Exercise prompt
For the entries below, copy exactly the line that contains "Recreate this scene" through the line that contains "bpy.data.objects.remove(_o, do_unlink=True)", both ends included, and exclude all pictures.

Records provided
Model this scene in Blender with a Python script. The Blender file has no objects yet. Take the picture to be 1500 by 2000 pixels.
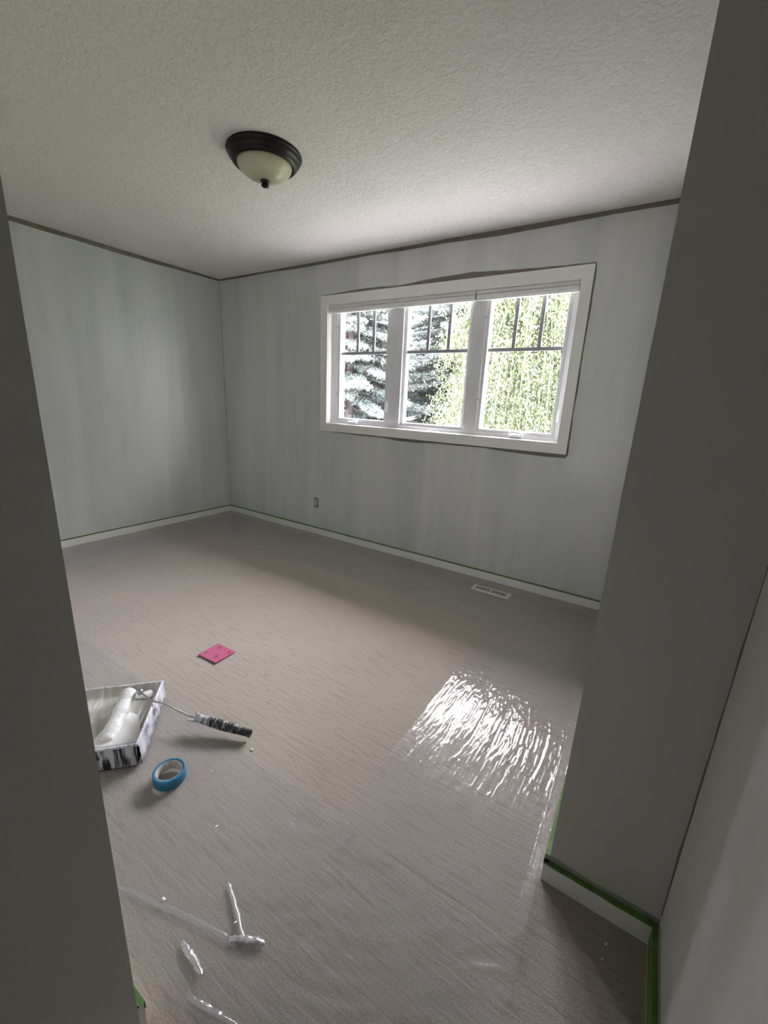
import bpy, bmesh, math, random
import numpy as np
from mathutils import Vector, Matrix

sc = bpy.context.scene
C = sc.collection
RNG = np.random.RandomState(7)
random.seed(7)

# ------------------------------------------------------------------ camera
YAW, PITCH, ROLL, FPX = -0.56423, -0.26094, 0.04705, 810.9
CAM = Vector((4.0266, -3.0033, 1.3174))
fw = Vector((math.sin(YAW) * math.cos(PITCH), math.cos(YAW) * math.cos(PITCH), math.sin(PITCH)))
rt = Vector((math.cos(YAW), -math.sin(YAW), 0))
up = rt.cross(fw)
r2 = rt * math.cos(ROLL) + up * math.sin(ROLL)
u2 = -rt * math.sin(ROLL) + up * math.cos(ROLL)
cam_d = bpy.data.cameras.new('camera')
cam = bpy.data.objects.new('camera', cam_d)
C.objects.link(cam)
M3 = Matrix((r2, u2, -fw)).transposed()
cam.matrix_world = Matrix.Translation(CAM) @ M3.to_4x4()
cam_d.sensor_fit = 'HORIZONTAL'
cam_d.sensor_width = 36.0
cam_d.lens = FPX / 1500.0 * 36.0
cam_d.clip_start = 0.01
cam_d.clip_end = 200
sc.camera = cam

# ------------------------------------------------------------------ sky and exposure
SKY = 42.0
w = bpy.data.worlds.new('overcast_sky')
sc.world = w
w.use_nodes = True
nt = w.node_tree
bg = nt.nodes['Background']
bg.inputs['Strength'].default_value = SKY
geo = nt.nodes.new('ShaderNodeTexCoord')
sep = nt.nodes.new('ShaderNodeSeparateXYZ')
rmp = nt.nodes.new('ShaderNodeValToRGB')
nt.links.new(geo.outputs['Generated'], sep.inputs[0])
nt.links.new(sep.outputs['Z'], rmp.inputs[0])
e = rmp.color_ramp.elements
e[0].position = 0.0
e[0].color = (0.62, 0.60, 0.66, 1)
e[1].position = 0.9
e[1].color = (0.97, 0.94, 1.0, 1)
nt.links.new(rmp.outputs[0], bg.inputs['Color'])

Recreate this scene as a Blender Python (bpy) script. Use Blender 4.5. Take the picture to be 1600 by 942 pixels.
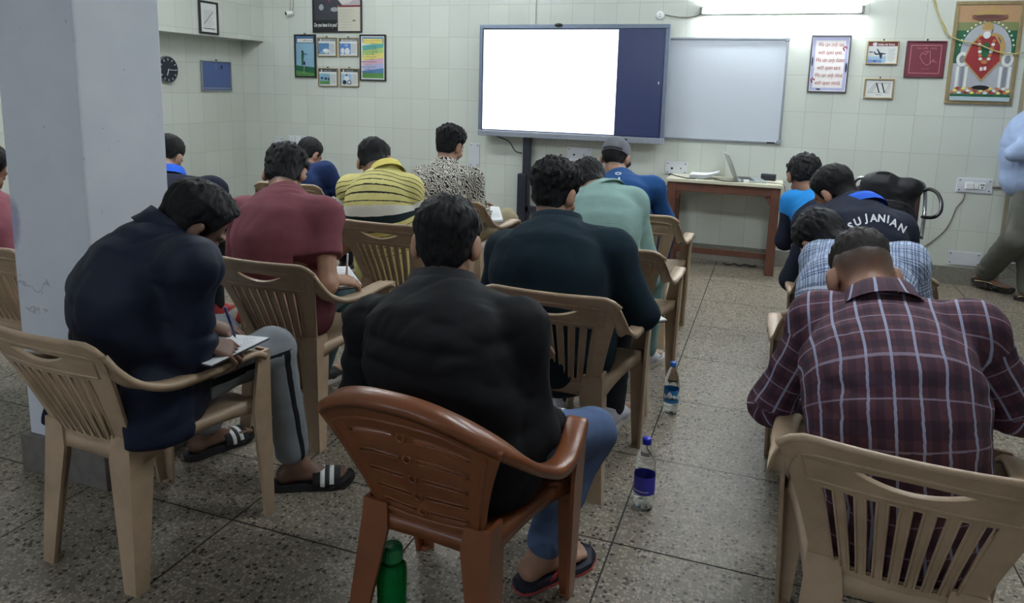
import bpy, bmesh, math, random
import numpy as np
from mathutils import Vector, Matrix
from mathutils.bvhtree import BVHTree

random.seed(7)
np.random.seed(7)
SC = bpy.context.scene
COL = SC.collection
for _o in list(bpy.data.objects):
    bpy.data.objects.remove(_o, do_unlink=True)

# ------------------------------------------------------------------ camera
FPX, CAM_YAW, CAM_PITCH, CAM_ROLL, CAM_H = 1143.79, 0.340186, 0.171871, 0.026491, 1.44457
CXP, CYP = 800.0, 335.535
cy_, sy_ = math.cos(CAM_YAW), math.sin(CAM_YAW)
FW = np.array([-sy_ * math.cos(CAM_PITCH), cy_ * math.cos(CAM_PITCH), -math.sin(CAM_PITCH)])
_r0 = np.array([cy_, sy_, 0.0])
_u0 = np.cross(_r0, FW)
RT = math.cos(CAM_ROLL) * _r0 + math.sin(CAM_ROLL) * _u0
UP = -math.sin(CAM_ROLL) * _r0 + math.cos(CAM_ROLL) * _u0
CAMP = np.array([0, 0, CAM_H])
cam_d = bpy.data.cameras.new('camera')
cam = bpy.data.objects.new('camera', cam_d)
COL.objects.link(cam)
cam_d.sensor_fit = 'HORIZONTAL'
cam_d.sensor_width = 36.0
cam_d.lens = FPX * 36.0 / 1600.0
cam_d.shift_y = -(471.0 - CYP) / 1600.0
cam_d.clip_start = 0.05
cam.matrix_world = Matrix(((RT[0], UP[0], -FW[0], 0), (RT[1], UP[1], -FW[1], 0),
                           (RT[2], UP[2], -FW[2], CAM_H), (0, 0, 0, 1)))
SC.camera = cam

# ------------------------------------------------------------------ world, exposure
SC.view_settings.view_transform = 'Standard'
SC.view_settings.look = 'None'
SC.view_settings.gamma = 1.0
SC.view_settings.use_curve_mapping = False
SC.view_settings.exposure = EXPOSURE = 1.55
w = bpy.data.worlds.new('world')
SC.world = w
w.use_nodes = True
w.node_tree.nodes['Background'].inputs[0].default_value = (0.75, 0.85, 1.0, 1)
w.node_tree.nodes['Background'].inputs[1].default_value = 0.35
SC.cycles.use_denoising = True
SC.cycles.max_bounces = 10
SC.cycles.transmission_bounces = 12
SC.cycles.sample_clamp_indirect = 6.0
TUBE_STRENGTH = 55.0   # the lit tube on the board wall
CEIL_STRENGTH = 70.0   # the tubes of the other fittings in the room

REAR_STRENGTH = 36.0        # the tubes on the wall behind the camera

# ------------------------------------------------------------------ helpers
def ray(u, v):
    return FW + ((u - CXP) / FPX) * RT - ((v - CYP) / FPX) * UP
def at(u, v, Y):
    d = ray(u, v)
    return CAMP + d * (Y / d[1])
def floor_at(u, v, z=0.0):
    d = ray(u, v)
    return CAMP + d * ((z - CAM_H) / d[2])
def V3(*a): return np.array(a, float)
def nrm(v):
    v = np.asarray(v, float)
    return v / (np.linalg.norm(v) + 1e-12)

def lin(c):
    out = []
    for x in c[:3]:
        x = x / 255.0
        out.append(x / 12.92 if x <= 0.04045 else ((x + 0.055) / 1.055) ** 2.4)
    return (out[0], out[1], out[2], 1.0)

class NT:
    """small wrapper for shader node trees"""
    def __init__(self, name):
        self.m = bpy.data.materials.new(name)
        self.m.use_nodes = True
        self.t = self.m.node_tree
        self.b = self.t.nodes['Principled BSDF']
    def n(self, typ, **kw):
        nd = self.t.nodes.new(typ)
        for k, v in kw.items():
            setattr(nd, k, v)
        return nd
    def l(self, a, b): self.t.links.new(a, b)
    def val(self, sock, v):
        if hasattr(v, 'is_output') or isinstance(v, bpy.types.NodeSocket):
            self.l(v, sock)
        else:
            sock.default_value = v
    def math(self, op, a, b=0.0, c=0.0, clamp=False):
        nd = self.n('ShaderNodeMath', operation=op, use_clamp=clamp)
        self.val(nd.inputs[0], a); self.val(nd.inputs[1], b); self.val(nd.inputs[2], c)
        return nd.outputs[0]
    def mix(self, f, a, b, blend='MIX'):
        nd = self.n('ShaderNodeMix', data_type='RGBA', blend_type=blend)
        self.val(nd.inputs[0], f); self.val(nd.inputs[6], a); self.val(nd.inputs[7], b)
        return nd.outputs[2]
    def coord(self, what='Object'):
        return self.n('ShaderNodeTexCoord').outputs[what]
    def uv(self):
        s = self.n('ShaderNodeSeparateXYZ')
        self.l(self.n('ShaderNodeUVMap').outputs[0], s.inputs[0])
        return s.outputs[0], s.outputs[1]
    def noise(self, scale, detail=3.0, rough=0.5, vec=None, dist=0.0, out=0):
        nd = self.n('ShaderNodeTexNoise')
        nd.inputs['Scale'].default_value = scale
        nd.inputs['Detail'].default_value = detail
        nd.inputs['Roughness'].default_value = rough
        nd.inputs['Distortion'].default_value = dist
        self.l(vec if vec is not None else self.coord(), nd.inputs['Vector'])
        return nd.outputs[out]
    def scaled(self, vec, sx, sy, sz):
        nd = self.n('ShaderNodeMapping')
        nd.inputs['Scale'].default_value = (sx, sy, sz)
        self.l(vec, nd.inputs['Vector'])
        return nd.outputs[0]
    def ramp(self, f, stops, interp='LINEAR'):
        nd = self.n('ShaderNodeValToRGB')
        cr = nd.color_ramp
        cr.interpolation = interp
        while len(cr.elements) > 1:
            cr.elements.remove(cr.elements[-1])
        for i, (p, c) in enumerate(stops):
            e = cr.elements[0] if i == 0 else cr.elements.new(p)
            e.position = p
            e.color = c
        self.val(nd.inputs[0], f)
        return nd.outputs[0]
    def bump(self, h, strength=0.3, dist=0.01, normal=None):
        nd = self.n('ShaderNodeBump')
        nd.inputs['Strength'].default_value = strength
        nd.inputs['Distance'].default_value = dist
        self.l(h, nd.inputs['Height'])
        if normal is not None: self.l(normal, nd.inputs['Normal'])
        self.l(nd.outputs[0], self.b.inputs['Normal'])
        return nd.outputs[0]
    def base(self, c): self.val(self.b.inputs['Base Color'], c)
    def rough(self, r): self.val(self.b.inputs['Roughness'], r)

_MATS = {}
def plain(name, rgb, rough=0.5, metal=0.0, var=0.06, scale=30.0, bump=0.0, spec=0.5, emit=None, emit_s=0.0):
    """procedural material with a little noise in colour and roughness"""
    if name in _MATS: return _MATS[name]
    k = NT(name)
    c = lin(rgb)
    nz = k.noise(scale, 4.0)
    hi = tuple(min(1.0, x * (1 + var)) for x in c[:3]) + (1,)
    lo = tuple(x * (1 - var) for x in c[:3]) + (1,)
    k.base(k.ramp(nz, [(0.3, lo), (0.7, hi)]))
    k.rough(rough)
    k.b.inputs['Metallic'].default_value = metal
    k.b.inputs['Specular IOR Level'].default_value = spec
    if bump: k.bump(nz, bump, 0.005)
    if emit is not None:
        k.b.inputs['Emission Color'].default_value = lin(emit)
        k.b.inputs['Emission Strength'].default_value = emit_s
    _MATS[name] = k.m
    return k.m

def tag(o, label=None, cat=None, group=None, kind=None):
    if label: o['label'] = label
    if cat: o['category'] = cat
    if group: o['group'] = group
    if kind: o['kind'] = kind
    return o

def empty(name, loc=(0, 0, 0), rz=0.0):
    o = bpy.data.objects.new(name, None)
    o.empty_display_size = 0.05
    COL.objects.link(o)
    o.location = loc
    o.rotation_euler = (0, 0, rz)
    return o

def link_mesh(name, me, mats, parent=None, smooth=False):
    o = bpy.data.objects.new(name, me)
    COL.objects.link(o)
    for m in (mats if isinstance(mats, (list, tuple)) else [mats]):
        me.materials.append(m)
    if parent is not None: o.parent = parent
    if smooth:
        me.polygons.foreach_set('use_smooth', [True] * len(me.polygons))
    return o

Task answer
Recreate this scene as a Blender Python (bpy) script. Use Blender 4.5. Take the picture to be 1600 by 942 pixels.
import bpy, bmesh, math, random
import numpy as np
from mathutils import Vector, Matrix
from mathutils.bvhtree import BVHTree

random.seed(7)
np.random.seed(7)
SC = bpy.context.scene
COL = SC.collection
for _o in list(bpy.data.objects):
    bpy.data.objects.remove(_o, do_unlink=True)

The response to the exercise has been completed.